§ Set task
From the listing below, restate word for word the lines from the line containing "Recreate this scene" down through the line containing "TAU = 2*math.pi". Exclude pictures.

§ Records shown

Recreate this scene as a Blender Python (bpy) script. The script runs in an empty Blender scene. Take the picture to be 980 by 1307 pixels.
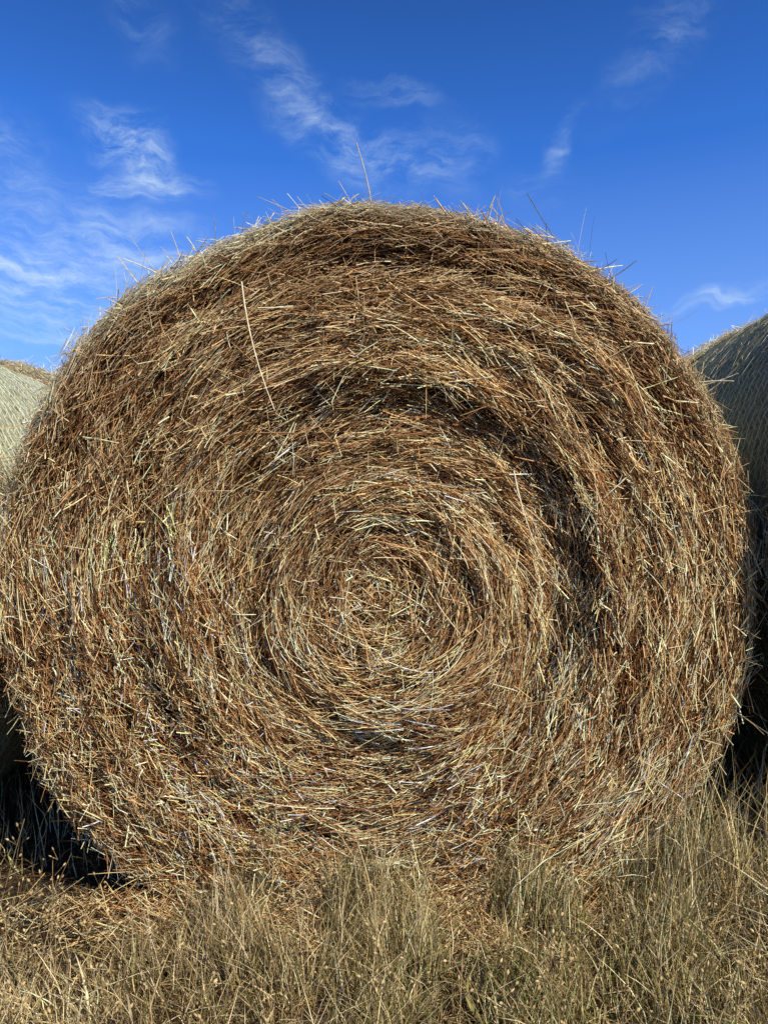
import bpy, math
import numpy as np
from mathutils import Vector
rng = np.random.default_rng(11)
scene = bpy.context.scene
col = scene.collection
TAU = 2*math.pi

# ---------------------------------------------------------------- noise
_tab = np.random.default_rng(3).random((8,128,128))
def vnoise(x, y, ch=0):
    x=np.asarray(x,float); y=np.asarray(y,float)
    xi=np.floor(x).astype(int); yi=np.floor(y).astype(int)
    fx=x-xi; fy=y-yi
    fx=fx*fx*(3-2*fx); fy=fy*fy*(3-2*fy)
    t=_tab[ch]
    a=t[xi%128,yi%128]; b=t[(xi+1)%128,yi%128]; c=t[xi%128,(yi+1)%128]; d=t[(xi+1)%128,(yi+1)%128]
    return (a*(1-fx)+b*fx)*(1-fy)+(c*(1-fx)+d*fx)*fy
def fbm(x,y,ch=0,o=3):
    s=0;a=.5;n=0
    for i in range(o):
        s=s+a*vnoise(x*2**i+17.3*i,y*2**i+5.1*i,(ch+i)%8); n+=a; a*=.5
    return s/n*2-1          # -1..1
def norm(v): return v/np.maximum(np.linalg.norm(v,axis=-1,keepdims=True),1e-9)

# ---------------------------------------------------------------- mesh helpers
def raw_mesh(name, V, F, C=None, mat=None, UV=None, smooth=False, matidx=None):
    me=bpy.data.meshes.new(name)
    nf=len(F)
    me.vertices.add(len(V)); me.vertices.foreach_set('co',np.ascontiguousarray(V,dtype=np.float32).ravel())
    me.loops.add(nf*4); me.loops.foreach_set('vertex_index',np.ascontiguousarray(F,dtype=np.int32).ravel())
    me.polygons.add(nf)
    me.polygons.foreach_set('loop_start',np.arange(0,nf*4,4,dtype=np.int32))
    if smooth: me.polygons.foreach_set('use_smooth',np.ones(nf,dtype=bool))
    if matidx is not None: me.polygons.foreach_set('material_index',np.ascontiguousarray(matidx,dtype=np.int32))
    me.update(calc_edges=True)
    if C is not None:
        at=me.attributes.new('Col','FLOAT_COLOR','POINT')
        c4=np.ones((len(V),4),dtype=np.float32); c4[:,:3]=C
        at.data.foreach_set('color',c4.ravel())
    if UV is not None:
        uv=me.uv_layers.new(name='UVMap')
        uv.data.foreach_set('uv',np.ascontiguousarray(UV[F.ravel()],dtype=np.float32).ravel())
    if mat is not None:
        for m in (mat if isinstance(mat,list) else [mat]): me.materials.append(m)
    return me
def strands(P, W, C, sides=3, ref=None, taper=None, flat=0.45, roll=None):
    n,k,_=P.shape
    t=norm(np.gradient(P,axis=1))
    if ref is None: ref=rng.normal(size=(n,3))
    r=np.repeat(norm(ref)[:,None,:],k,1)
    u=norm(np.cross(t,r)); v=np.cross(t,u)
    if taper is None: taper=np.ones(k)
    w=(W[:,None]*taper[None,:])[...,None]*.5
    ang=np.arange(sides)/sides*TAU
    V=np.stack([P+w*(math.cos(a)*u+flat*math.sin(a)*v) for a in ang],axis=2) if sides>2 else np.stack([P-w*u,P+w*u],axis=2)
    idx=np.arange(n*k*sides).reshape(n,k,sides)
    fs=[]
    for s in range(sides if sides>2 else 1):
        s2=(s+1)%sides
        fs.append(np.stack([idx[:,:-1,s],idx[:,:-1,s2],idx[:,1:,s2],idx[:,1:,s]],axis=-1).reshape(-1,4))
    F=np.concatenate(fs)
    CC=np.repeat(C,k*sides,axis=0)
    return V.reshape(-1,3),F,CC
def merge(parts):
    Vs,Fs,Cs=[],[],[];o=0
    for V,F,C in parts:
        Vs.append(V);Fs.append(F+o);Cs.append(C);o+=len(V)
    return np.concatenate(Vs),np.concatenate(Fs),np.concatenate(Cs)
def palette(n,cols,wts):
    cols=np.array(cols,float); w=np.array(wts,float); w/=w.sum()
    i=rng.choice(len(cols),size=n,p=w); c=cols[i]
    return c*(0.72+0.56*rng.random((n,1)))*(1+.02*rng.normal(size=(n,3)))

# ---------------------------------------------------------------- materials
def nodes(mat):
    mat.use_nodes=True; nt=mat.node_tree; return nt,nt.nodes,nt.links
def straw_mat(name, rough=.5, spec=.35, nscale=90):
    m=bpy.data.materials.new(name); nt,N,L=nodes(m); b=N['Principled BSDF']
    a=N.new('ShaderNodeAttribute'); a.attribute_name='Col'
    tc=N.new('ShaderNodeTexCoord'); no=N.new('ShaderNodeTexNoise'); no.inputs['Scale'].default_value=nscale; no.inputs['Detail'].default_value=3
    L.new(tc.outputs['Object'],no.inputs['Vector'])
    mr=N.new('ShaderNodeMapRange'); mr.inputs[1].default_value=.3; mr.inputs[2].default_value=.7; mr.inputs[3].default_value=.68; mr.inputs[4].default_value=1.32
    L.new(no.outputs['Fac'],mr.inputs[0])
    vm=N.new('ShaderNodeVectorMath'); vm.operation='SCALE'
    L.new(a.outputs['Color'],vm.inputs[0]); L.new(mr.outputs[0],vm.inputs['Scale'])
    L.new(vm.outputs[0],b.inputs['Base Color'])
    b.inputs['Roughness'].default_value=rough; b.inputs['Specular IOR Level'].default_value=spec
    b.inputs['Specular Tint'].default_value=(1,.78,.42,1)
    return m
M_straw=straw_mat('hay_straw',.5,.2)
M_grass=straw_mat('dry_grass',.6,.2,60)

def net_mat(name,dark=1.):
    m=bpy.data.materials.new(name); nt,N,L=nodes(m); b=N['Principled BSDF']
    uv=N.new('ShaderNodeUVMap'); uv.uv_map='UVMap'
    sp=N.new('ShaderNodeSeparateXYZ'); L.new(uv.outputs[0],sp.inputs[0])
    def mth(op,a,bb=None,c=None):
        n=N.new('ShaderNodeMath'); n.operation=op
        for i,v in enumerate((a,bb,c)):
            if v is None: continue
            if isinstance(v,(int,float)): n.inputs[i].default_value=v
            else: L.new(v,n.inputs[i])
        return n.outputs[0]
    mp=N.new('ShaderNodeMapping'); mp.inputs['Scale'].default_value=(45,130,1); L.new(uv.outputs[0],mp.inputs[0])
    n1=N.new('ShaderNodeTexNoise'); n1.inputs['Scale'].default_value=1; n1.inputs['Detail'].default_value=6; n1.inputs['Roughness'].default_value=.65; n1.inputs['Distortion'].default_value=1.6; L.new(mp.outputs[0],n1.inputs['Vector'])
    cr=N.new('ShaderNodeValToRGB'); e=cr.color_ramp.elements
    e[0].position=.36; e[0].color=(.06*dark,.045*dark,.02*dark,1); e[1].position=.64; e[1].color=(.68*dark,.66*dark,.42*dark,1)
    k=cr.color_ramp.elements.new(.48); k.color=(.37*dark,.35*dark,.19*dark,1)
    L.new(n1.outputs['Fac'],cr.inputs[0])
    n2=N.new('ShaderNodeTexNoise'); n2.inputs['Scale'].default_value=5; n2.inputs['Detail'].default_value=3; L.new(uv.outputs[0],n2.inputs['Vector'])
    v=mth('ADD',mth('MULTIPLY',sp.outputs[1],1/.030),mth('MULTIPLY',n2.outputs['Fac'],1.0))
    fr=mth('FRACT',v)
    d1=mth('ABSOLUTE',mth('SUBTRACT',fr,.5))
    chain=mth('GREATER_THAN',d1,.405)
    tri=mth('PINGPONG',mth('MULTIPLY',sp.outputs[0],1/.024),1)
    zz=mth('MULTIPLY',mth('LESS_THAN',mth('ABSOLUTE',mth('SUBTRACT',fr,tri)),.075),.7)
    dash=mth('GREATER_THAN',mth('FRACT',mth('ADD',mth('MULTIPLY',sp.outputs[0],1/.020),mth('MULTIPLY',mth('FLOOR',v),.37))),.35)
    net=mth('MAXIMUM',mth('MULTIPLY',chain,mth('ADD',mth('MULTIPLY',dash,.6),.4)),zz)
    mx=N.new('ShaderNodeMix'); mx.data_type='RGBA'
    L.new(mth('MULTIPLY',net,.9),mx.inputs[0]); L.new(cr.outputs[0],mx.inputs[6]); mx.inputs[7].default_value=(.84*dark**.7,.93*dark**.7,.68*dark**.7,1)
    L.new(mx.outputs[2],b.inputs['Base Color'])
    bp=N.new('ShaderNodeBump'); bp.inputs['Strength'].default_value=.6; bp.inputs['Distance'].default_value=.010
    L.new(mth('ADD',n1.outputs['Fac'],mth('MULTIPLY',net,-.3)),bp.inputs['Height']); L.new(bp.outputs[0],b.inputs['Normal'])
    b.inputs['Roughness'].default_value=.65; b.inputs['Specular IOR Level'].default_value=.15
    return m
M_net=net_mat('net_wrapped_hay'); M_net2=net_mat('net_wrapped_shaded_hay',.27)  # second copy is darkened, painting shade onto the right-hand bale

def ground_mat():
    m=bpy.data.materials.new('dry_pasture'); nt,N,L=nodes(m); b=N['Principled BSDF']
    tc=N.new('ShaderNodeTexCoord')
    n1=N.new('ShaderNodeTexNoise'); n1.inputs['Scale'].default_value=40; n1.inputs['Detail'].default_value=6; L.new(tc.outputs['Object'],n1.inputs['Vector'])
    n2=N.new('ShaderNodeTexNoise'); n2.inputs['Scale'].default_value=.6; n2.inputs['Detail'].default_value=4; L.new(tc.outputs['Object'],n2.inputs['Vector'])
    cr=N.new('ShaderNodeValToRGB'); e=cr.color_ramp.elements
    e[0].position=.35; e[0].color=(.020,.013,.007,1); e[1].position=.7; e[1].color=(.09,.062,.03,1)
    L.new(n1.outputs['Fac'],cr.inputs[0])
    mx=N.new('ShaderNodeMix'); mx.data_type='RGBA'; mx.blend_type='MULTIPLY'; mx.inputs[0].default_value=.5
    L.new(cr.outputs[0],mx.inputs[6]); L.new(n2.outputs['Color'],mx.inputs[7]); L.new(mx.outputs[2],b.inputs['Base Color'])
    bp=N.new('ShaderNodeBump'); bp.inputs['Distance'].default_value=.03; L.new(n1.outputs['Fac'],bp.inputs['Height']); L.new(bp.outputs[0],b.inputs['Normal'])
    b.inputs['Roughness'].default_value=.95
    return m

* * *

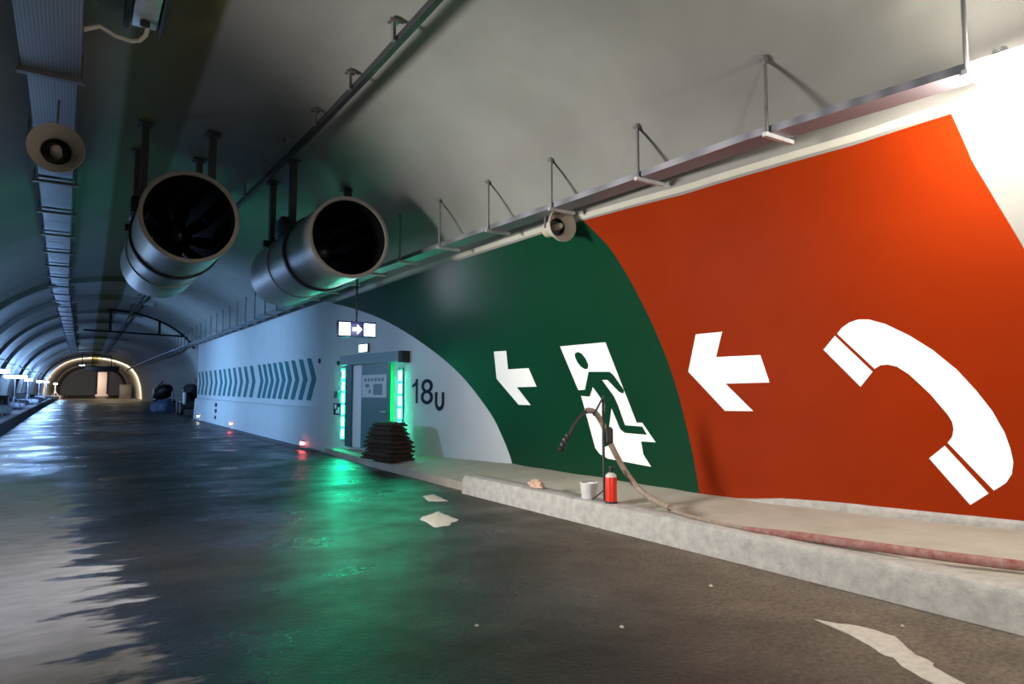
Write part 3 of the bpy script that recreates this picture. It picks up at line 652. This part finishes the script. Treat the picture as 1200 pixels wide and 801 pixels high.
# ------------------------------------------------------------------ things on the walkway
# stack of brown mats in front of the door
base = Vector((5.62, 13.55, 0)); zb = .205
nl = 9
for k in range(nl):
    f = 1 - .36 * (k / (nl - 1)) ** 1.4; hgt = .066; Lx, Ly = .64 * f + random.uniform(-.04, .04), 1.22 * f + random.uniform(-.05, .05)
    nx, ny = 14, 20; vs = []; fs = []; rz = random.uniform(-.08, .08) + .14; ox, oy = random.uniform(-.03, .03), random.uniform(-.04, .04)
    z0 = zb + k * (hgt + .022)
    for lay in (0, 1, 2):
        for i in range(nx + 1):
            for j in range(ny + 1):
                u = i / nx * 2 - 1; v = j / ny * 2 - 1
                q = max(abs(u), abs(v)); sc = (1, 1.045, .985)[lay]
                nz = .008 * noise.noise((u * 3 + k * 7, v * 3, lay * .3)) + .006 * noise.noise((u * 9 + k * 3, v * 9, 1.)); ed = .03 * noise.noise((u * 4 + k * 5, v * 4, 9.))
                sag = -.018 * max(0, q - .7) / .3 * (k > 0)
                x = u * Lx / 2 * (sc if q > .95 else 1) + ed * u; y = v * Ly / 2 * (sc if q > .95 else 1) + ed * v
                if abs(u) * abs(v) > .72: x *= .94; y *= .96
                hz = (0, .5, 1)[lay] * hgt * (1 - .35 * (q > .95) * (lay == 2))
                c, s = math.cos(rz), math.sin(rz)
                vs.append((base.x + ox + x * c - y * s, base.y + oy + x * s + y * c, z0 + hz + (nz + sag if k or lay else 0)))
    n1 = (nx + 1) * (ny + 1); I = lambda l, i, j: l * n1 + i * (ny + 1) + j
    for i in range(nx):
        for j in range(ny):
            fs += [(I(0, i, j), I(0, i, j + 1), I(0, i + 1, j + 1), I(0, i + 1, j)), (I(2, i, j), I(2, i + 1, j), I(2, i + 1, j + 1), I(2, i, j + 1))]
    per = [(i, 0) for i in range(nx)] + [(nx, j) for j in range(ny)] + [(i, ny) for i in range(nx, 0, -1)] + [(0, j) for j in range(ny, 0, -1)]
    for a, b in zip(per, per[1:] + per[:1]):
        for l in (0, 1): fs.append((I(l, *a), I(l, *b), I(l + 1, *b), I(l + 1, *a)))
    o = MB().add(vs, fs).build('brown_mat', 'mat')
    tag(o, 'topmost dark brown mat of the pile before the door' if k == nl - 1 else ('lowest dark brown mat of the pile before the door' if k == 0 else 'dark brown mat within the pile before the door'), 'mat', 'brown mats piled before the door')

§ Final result
Recreate this scene as a Blender Python (bpy) script. The script runs in an empty Blender scene. Take the picture to be 980 by 1307 pixels.
import bpy, math
import numpy as np
from mathutils import Vector
rng = np.random.default_rng(11)
scene = bpy.context.scene
col = scene.collection
TAU = 2*math.pi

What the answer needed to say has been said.